_Records for this task_
━━━━━━

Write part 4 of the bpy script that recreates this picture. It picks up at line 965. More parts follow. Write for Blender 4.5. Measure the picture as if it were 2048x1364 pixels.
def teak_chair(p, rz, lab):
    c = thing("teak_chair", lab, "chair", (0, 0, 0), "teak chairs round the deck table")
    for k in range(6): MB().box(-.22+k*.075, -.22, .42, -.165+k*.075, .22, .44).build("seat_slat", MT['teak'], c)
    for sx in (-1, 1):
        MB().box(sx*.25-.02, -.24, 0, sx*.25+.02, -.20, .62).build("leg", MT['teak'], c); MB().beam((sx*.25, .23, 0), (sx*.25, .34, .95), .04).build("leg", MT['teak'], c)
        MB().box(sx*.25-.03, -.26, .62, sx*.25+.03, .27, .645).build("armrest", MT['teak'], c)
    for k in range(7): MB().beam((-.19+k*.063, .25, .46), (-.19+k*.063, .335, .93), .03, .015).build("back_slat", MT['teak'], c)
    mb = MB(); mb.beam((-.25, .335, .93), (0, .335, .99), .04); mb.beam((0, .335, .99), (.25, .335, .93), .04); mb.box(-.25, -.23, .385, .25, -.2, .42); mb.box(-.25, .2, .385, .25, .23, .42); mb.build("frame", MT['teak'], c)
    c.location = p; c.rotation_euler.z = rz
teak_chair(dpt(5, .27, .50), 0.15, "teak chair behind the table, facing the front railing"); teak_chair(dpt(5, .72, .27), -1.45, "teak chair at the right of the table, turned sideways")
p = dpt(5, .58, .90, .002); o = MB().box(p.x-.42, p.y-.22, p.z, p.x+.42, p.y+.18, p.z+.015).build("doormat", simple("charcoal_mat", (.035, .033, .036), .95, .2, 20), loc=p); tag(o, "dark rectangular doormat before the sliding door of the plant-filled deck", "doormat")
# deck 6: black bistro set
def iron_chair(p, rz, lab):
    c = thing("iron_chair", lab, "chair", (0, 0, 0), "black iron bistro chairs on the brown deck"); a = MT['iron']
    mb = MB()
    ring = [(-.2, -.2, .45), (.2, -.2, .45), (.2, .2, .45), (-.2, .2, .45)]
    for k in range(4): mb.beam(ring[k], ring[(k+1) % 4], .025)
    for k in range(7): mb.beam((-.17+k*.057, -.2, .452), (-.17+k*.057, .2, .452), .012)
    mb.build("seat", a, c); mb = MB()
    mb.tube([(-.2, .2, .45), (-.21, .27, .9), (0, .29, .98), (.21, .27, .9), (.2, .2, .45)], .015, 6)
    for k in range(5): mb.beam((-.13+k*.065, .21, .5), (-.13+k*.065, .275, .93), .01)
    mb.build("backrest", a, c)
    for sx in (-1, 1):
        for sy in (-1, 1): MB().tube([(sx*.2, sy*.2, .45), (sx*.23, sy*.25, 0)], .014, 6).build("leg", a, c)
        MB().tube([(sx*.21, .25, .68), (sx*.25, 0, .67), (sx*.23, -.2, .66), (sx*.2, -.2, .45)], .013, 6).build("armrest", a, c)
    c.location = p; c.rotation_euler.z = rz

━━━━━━

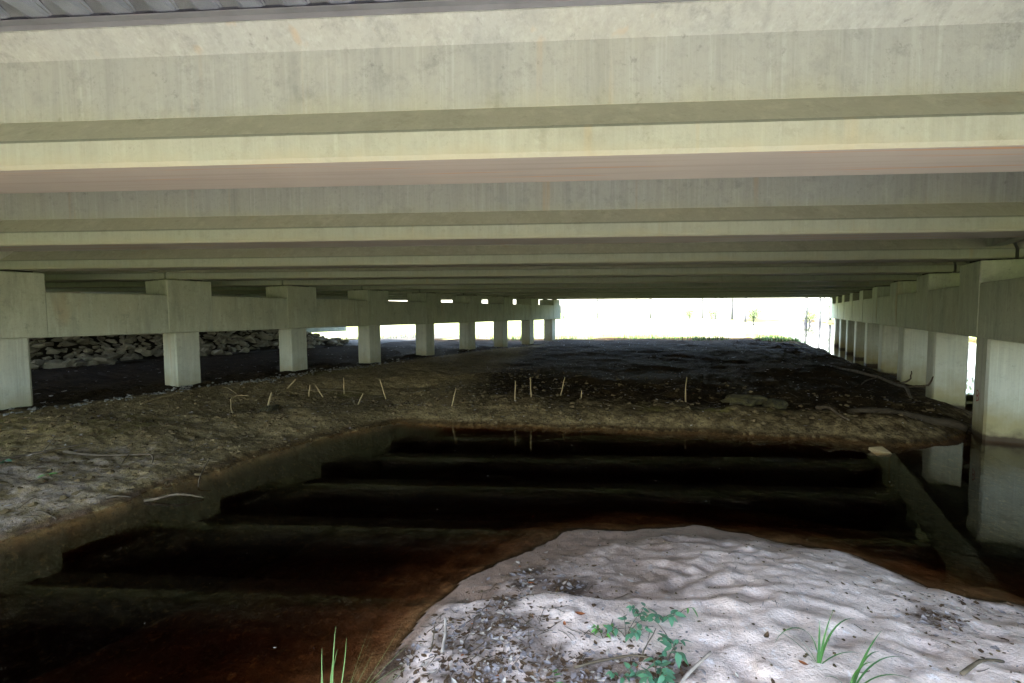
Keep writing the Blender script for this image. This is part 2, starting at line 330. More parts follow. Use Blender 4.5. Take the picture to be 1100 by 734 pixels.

━━━━━━

Show all lines from the data above in which the word "parts" appears.

Write part 4 of the bpy script that recreates this picture. It picks up at line 965. More parts follow. Write for Blender 4.5. Measure the picture as if it were 2048x1364 pixels.
Keep writing the Blender script for this image. This is part 2, starting at line 330. More parts follow. Use Blender 4.5. Take the picture to be 1100 by 734 pixels.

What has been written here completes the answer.